Mitterrand is a controversial figure, better known as a television presenter than a politician. The explicit passages appeared in his 2005 autobiography The Bad Life, where he boasted about sexual encounters with boys ("garçons") in Thailand even while acknowledging "the sordid details of this traffic". He infuriated leading members of the French Socialist Party when he agreed in the summer to join President Sarkozy's right-wing government, and now claims that his autobiography was a mixture of real life and fiction. I'm tempted to say: well he would, wouldn't he? With so much on record about his own sexual history, Mitterrand would have been well advised to stay out of the row surrounding the arrest of the film director Roman Polanski, who skipped bail in 1978 after admitting the statutory rape of a 13-year-old girl. Instead, he showed his political inexperience by demanding Polanski's immediate release in the most offensive terms. The blogosphere promptly lit up with allegations about his own use of young male prostitutes in Thailand.

Mitterrand may have believed he was safe because of the cherished French notion that politicians' private lives are sacrosanct, which allowed his uncle to maintain a secret second family with the full knowledge of the press. But his behaviour pushes the limits of French tolerance, not because of any innate puritanism – this is a country in which The Sexual Life of Catherine M was a huge bestseller – but because most people appreciate the difference between liberal sexual attitudes and sexual abuse. For his critics, Mitterrand's offence is all the greater because of his acknowledgement that the "boys" he paid for sex were forced into prostitution by poverty, and that their lives were ravaged by drugs and illness. He did himself no favours during an emotional appearance on French television on Thursday evening when he denounced sex tourism as "shameful", but admitted paying for sex with consenting adults in Thai brothels.

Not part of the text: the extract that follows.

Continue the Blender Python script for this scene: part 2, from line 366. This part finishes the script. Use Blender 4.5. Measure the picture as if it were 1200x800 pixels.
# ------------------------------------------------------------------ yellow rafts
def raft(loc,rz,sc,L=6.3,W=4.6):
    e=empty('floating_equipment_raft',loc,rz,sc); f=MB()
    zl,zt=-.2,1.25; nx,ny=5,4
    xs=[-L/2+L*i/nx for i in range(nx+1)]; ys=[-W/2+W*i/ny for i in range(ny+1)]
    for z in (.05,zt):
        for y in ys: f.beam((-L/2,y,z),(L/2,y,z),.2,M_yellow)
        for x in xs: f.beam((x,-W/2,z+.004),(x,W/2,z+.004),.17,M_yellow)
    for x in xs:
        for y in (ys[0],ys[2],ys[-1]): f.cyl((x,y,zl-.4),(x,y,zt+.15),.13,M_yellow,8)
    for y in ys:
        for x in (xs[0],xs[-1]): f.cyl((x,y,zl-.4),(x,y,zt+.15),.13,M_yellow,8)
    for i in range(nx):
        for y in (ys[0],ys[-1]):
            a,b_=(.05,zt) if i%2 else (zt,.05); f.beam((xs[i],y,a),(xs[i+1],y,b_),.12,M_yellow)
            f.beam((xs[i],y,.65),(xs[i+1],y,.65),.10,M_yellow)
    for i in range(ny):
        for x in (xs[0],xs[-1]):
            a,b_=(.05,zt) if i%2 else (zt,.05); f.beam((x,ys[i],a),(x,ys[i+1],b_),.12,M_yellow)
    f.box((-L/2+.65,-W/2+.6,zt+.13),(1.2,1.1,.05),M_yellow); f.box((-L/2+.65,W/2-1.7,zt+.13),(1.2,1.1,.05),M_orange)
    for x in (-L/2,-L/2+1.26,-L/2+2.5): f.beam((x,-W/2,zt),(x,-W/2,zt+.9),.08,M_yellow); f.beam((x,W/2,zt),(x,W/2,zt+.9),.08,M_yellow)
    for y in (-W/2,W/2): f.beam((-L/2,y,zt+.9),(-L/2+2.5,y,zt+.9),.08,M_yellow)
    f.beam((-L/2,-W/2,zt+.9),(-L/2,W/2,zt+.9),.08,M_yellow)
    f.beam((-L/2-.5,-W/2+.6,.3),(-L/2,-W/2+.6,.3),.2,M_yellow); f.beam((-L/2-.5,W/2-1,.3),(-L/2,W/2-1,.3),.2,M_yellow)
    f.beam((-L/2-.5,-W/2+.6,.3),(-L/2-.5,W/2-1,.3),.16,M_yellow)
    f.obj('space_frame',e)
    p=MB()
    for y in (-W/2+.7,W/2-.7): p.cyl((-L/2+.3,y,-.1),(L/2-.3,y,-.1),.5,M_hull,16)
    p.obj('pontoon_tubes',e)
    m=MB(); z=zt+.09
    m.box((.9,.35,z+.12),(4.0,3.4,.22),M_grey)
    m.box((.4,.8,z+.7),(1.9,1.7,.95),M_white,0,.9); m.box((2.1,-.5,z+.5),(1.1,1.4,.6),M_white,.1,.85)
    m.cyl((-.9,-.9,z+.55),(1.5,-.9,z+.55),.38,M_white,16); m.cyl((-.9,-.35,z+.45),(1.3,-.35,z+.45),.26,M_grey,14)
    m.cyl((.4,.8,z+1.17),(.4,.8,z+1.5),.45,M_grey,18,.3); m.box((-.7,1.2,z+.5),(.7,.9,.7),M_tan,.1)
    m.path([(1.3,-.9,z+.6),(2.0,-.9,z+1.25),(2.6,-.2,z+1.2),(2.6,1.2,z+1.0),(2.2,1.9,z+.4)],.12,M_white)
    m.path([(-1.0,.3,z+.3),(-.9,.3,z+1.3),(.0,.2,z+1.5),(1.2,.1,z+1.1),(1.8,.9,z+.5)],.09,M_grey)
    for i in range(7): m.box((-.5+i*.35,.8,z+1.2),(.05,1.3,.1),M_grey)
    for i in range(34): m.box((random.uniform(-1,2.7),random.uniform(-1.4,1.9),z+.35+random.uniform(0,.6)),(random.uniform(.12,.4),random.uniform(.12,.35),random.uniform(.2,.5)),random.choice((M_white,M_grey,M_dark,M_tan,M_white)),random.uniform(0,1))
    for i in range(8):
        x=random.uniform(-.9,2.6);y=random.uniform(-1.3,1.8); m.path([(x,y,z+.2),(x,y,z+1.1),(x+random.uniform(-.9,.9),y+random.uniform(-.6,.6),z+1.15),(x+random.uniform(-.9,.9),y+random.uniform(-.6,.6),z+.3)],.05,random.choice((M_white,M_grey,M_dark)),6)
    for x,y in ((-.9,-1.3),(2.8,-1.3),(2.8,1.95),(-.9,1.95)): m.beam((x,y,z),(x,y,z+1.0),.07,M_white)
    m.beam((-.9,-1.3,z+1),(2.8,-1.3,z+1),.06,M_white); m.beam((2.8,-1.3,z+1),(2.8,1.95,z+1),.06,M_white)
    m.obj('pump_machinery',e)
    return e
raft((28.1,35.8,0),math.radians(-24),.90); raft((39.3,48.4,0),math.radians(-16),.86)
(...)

I have visited bars in Thailand where girls and boys offer sex to Western tourists, and it is a tragic spectacle; most of them look as though they should be in school, not having paid-for sex with middle-aged (and older) foreigners. The issue here isn't homosexuality; it's the exploitation of vulnerable youngsters of either sex by the commercial sex industry. Even if Mitterrand checked the birth certificates of his sexual partners, he is still guilty of encouraging a trade which wrecks the lives of countless young people. (An "error", he now says, though not a "crime".) It helps him a little that the initial demands for his resignation came from Marine Le Pen, daughter of the notorious National Front leader, and that the French Socialist Party is split over whether or not to support him.

But I found a gathering of French journalists and politicians united in incredulity about the Mitterrand affair last week, and a television reporter assured me that her country's reticence towards private life certainly doesn't extend to sexual exploitation. The French government is campaigning against sex tourism, and Mitterrand's grudging admission of "error" may not keep him in his job for long. French social attitudes are evolving, as Polanski and now Mitterrand have found to their cost.